The only child of actors Richard Beckinsale and Judy Loe, Kate made her first screen appearance at the age of four on an episode of This Is Your Life. Within a year, her father, the star of such sitcoms as Rising Damp and Porridge, had died from a heart attack. He was just 31.

“There’s a degree of anxiety that comes with losing a parent very early,” says his daughter. “It establishes a kind of baseline. You do feel very passionate about things because you’re really too young to be made aware of how transient life really is. Ideally, you should learn about mortality when your hamster dies. Losing a parent puts you in a strange spot that you have to spend quite a bit of time making your peace with. And I don’t know that you ever quite do.”

Beckinsale would spend four years undergoing Freudian psychoanalysis: “I still have a great deal of time for Freudian analysis,” she says. “It’s very creative.”

When Beckinsale was nine, her widowed mother moved in with Inspector Morse director Roy Battersby, a Trotskyist and activist for the Workers Revolutionary Party. The girl was raised alongside his four sons and daughter.
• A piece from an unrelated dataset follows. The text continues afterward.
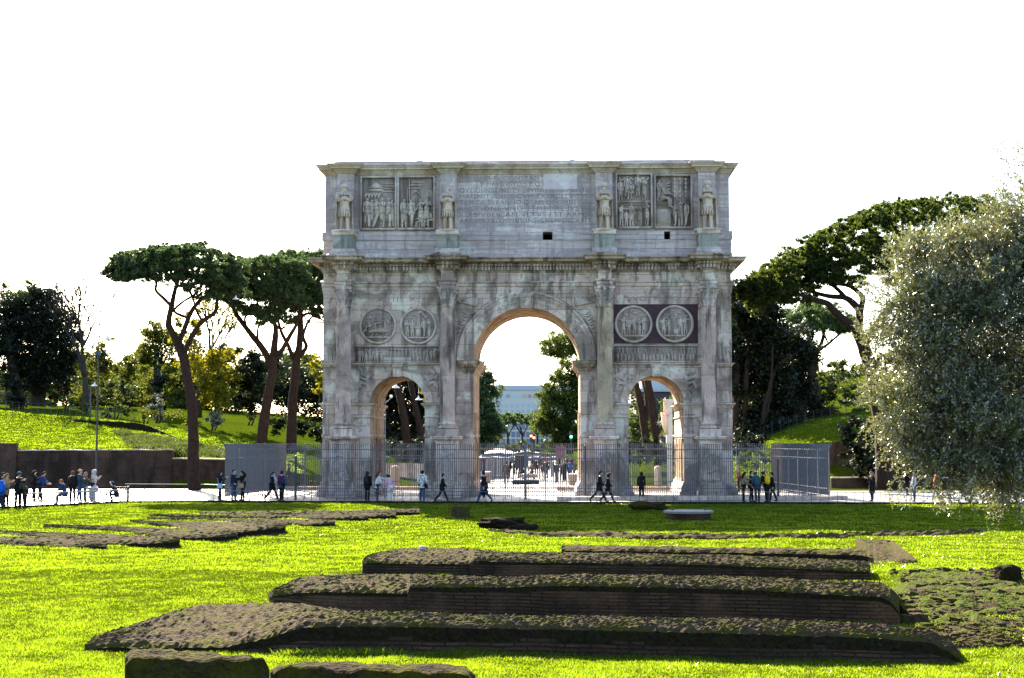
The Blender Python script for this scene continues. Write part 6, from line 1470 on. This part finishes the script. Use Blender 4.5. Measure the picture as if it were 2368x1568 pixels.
low_rail('low iron railing along the lawn in front of the arch', [gnd(490,1161)+off, gnd(1300,1163.8)+off, gnd(2040,1165)+off, gnd(2500,1166)+off], .40 if False else .47, .62, .014)
low_rail('low tubular railing by the gathered tourists at the left', [gnd(-60,1177)+off, gnd(140,1168.6)+off, gnd(290,1161.5)+off], 1.4, .68, .035)
low_rail('far low railing along the grass strip below the brick wall', [gnd(286,1131)+off, gnd(470,1132)+off, gnd(540,1134)+off], 1.5, .35, .02)
low_rail('low railing along the grass under the right-hand wall', [gnd(1925,1112), gnd(2420,1114)], 1.1, .8, .018)
p = gnd(281,1159); t = thing('end_fence', 'short dark fence section where the left tubular railing ends', 'fence', (p.x,p.y,0)); mb = MB()
for k in range(7): mb.box(-.42+.12*k,-.39+.12*k,-.02,.02,0,.78)
mb.box(-.44,.36,-.025,.025,.76,.82); mb.box(-.44,.36,-.025,.025,.08,.12); mb.build('bars', M['iron_dark'], t); MB().box(.32,.42,-.05,.05,0,.86).build('post', M['iron_dark'], t)
# thin wire fence on the hill
t = thing('wire_fence', 'thin wire fence on posts along the top of the left slope', 'fence', (0,0,0)); mb = MB(); prev = None; mbw = MB()
for k in range(26):
    px = -60 + 370*k/25; q = at(px, interp(px,[-60,0,180,310],[949,949,952,960]), 134); q.z = ground_z(q.x, 134)
    MB().tube([q, q+Vector((0,0,1.0))], .03, 4).build('post', M['iron_dark'], t)
    if prev is not None:
        for z in (.35,.65,.97): mbw.tube([prev+Vector((0,0,z)), q+Vector((0,0,z))], .012, 4)
    prev = q
mbw.build('wires', M['iron_dark'], t)
t = thing('wire_fence', 'thin fence along the crest of the right grassy slope', 'fence', (0,0,0)); mb = MB(); mbw = MB(); prev = None
for k in range(22):
    x = 22 + k*.75; y = 137; q = Vector((x, y, ground_z(x, y))); MB().tube([q, q+Vector((0,0,1.1))], .025, 4).build('post', M['iron_dark'], t)
    if prev is not None:
        for z in (.3,.6,.85,1.08): mbw.tube([prev+Vector((0,0,z)), q+Vector((0,0,z))], .010, 4)
    prev = q
mbw.build('wires', M['iron_dark'], t)
# ---- lamps
white = flat('white_enamel', (.75,.76,.80)); bluelamp = flat('blue_box', (.02,.06,.15))
def bell(mb, x, y, z, s=1.0): mb.lathe([(.03*s,.42*s),(.06*s,.36*s),(.10*s,.22*s),(.20*s,.12*s),(.32*s,.06*s),(.36*s,0),(.33*s,-.02*s),(.001,.0)], x, y, 16, 0, None, Matrix.Translation((0,0,z)))
q = at(222,1125,107); zt = at(222,745,107).z; t = thing('street_lamp', 'tall slim street lamp with a white bell shade in front of the brick wall', 'street lamp', (q.x,107,0))
MB().lathe([(.16,0),(.16,.5),(.10,.9),(.075,3),(.055,zt*.7),(.045,zt)],0,0,10).build('pole', M['iron_dark'], t)
mb = MB(); mb.tube([(0,0,zt-.3),(.15,0,zt),(.42,0,zt+.1),(.64,0,zt-.02),(.66,0,zt-.5)], .03, 6); mb.build('arm', M['iron_dark'], t)
mb = MB(); bell(mb, .64, 0, at(243,787,107).z, .95); mb.build('lamp_shade', white, t, True)
zb_ = at(221,818,107).z; MB().box(-.11,.13,-.12,.12,zb_-.12,zb_+.15).build('camera_box', bluelamp, t)
q = at(209,940,145); zt = at(209,868,145).z-q.z; t = thing('street_lamp', 'short lamp post with a small white head behind the tall street lamp', 'street lamp', (q.x,145,ground_z(q.x,145)))
MB().lathe([(.09,-.3),(.06,zt)],0,0,8).build('pole', M['iron'], t); mb = MB(); bell(mb, .35, 0, zt-.1, .9); mb.build('lamp_shade', white, t, True); MB().tube([(0,0,zt-.1),(.2,0,zt+.35),(.35,0,zt+.3)], .03, 6).build('arm', M['iron'], t)
def hung(label, px, py, Y, s, x2, y2):
    c = at(px, py, Y); t = thing('hanging_lamp', label, 'lamp', c); mb = MB(); bell(mb, 0, 0, 0, s); mb.build('lamp_shade', white, t, True)
    e = at(x2, y2, Y+3) - c; MB().tube([(0,0,.4*s),(0,0,.62*s),tuple(e*.5+Vector((0,0,.15))),tuple(e)], [.03*s,.012,.012,.012], 5).build('cable', M['iron_dark'], t)
hung('white bell lamp hanging before the pine crowns on the left', 545, 692, 104, .62, 690, 700)
hung('white bell lamp hanging near the crown of the left small opening', 915, 897, 125, .95, 960, 850)
hung('white bell lamp hanging at the right side of the left small opening', 967.6, 925, 132, .85, 968, 880)
q = at(889.6,1080,120); zt = at(889.6,928,120).z; t = thing('street_lamp', 'lamp post with a white globe inside the left small opening', 'street lamp', (q.x,120,0))
MB().lathe([(.12,0),(.07,.8),(.05,zt+.2)],0,0,8).build('pole', M['iron'], t); MB().tube([(-.35,0,zt+.12),(0,0,zt-.15),(.45,0,zt+.25)], .03, 6).build('arm', M['iron'], t); mb = MB(); mb.lathe([(.001,-.14),(.1,-.1),(.14,0),(.1,.1),(.001,.14)],.47,0,12,0,None,Matrix.Translation((0,0,zt+.38))); mb.build('globe', white, t, True)
zs_ = at(886,960,120).z; mb = MB(); mb.lathe([(.001,-.05),(.17,-.03),(.17,.05),(.001,.07)],-.12,-.1,10,0,None,Matrix.Translation((0,0,zs_))); mb.build('spotlight', white, t, True)
# ---- stone stumps, bins, benches
def stump(label, px, py, w, h, seed):
    p = gnd(px, py); t = thing('column_stump', label, 'stone stump', (p.x,p.y+w,0), 0, 'ancient column stumps beyond the arch'); mb = MB(); pr = [(w,-.05),(w,.1),(w*.97,h*.5),(w*.96,h*.86),(w*.8,h*.96),(w*.4,h),(.001,h*1.01)]
    mb.lathe(pr,0,0,20); mb.v = [(x*(1+.05*noise.noise(Vector((x*3,y*3,z*2+seed)))), y, z+.03*noise.noise(Vector((x*4,y*4,seed)))) for x,y,z in mb.v]; mb.build('drum', M['relief'], t, True); return t
stump('brown stone column stump in the left small opening', 912.5, 1128, .34, 1.62, 1); stump('pale round-topped column stump in the right small opening', 1522, 1123, .30, 1.5, 4)
p = gnd(213,1158.5); t = thing('litter_bin', 'litter bin of stacked pale slats on the paved square', 'litter bin', (p.x,p.y,0)); mb = MB()
for k in range(9): mb.lathe([(.20+.012*k,.06+.085*k),(.235+.014*k,.075+.085*k),(.24+.014*k,.11+.085*k),(.20+.012*k,.12+.085*k)],.03*math.sin(k*2.1),.02,18)
mb.build('slats', flat('pale_steel',(.55,.55,.55),.4), t); MB().lathe([(.17,.02),(.19,.8),(.001,.8)],0,0,14).build('liner', M['iron_dark'], t)
def bin_(label, px, py, r, h):
    p = gnd(px,py); t = thing('litter_bin', label, 'litter bin', (p.x,p.y,0)); MB().lathe([(r*.8,0),(r*.95,h*.5),(r,h),(r*.8,h)],0,0,16).build('drum', M['moulding'], t); MB().lathe([(r*1.05,h),(r*1.08,h+.06),(r*.5,h+.1),(.001,h+.1)],0,0,16).build('lid', white, t)
bin_('stone-grey litter bin by the right jamb of the central opening', 1324, 1122, .34, .82); bin_('brown drum bin behind the man in a long coat', 1124, 1117, .42, .85); 
p = gnd(2038,1131); t = thing('litter_bin', 'dark green drum bin on the grass at the right', 'litter bin', (p.x,p.y,0)); MB().lathe([(.28,0),(.30,.9),(.33,.92),(.33,1.0),(.001,1.02)],0,0,14).build('drum', M['iron_dark'], t); MB().lathe([(.06,1.0),(.05,1.08),(.001,1.1)],0,0,8).build('knob', M['iron_dark'], t)
p0 = gnd(1222,1108); t = thing('stone_bench', 'square stone block used as a seat beyond the arch', 'bench', (p0.x,p0.y,0)); MB().box(-.85,.85,0,.8,.12,.45).build('seat', M['moulding'], t); MB().box(-.6,-.35,.1,.7,0,.12).build('foot', M['relief'], t); MB().box(.35,.6,.1,.7,0,.12).build('foot', M['relief'], t)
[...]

She was close to her stepfather, but I wonder if she is as politicised as him?

Trotsky kids

“Oh, I don’t think I can ever match my stepfather,” she says. “There was a sense growing up that that was his territory, really. He was an expert on so many amazing things. I grew up with amazing conversations. I grew up with miners coming in and out of our house during the strike. We used to sell Trotskyite newspapers on the street when we were kids. I think our phone was tapped at one point. And my stepfather was blacklisted by the BBC because he was considered too left-wing.

“I remember when I realised that not everybody’s parents were like ours: that they weren’t all deeply involved in trade unions and rights. It was a shock. When I started meeting my friends’ parents, who were voting Conservative? Oh my God, it was like meeting the Yorkshire Ripper.”

Beckinsale laughs at the memory: “I think that’s when I decided I was going to have to do this for a living.”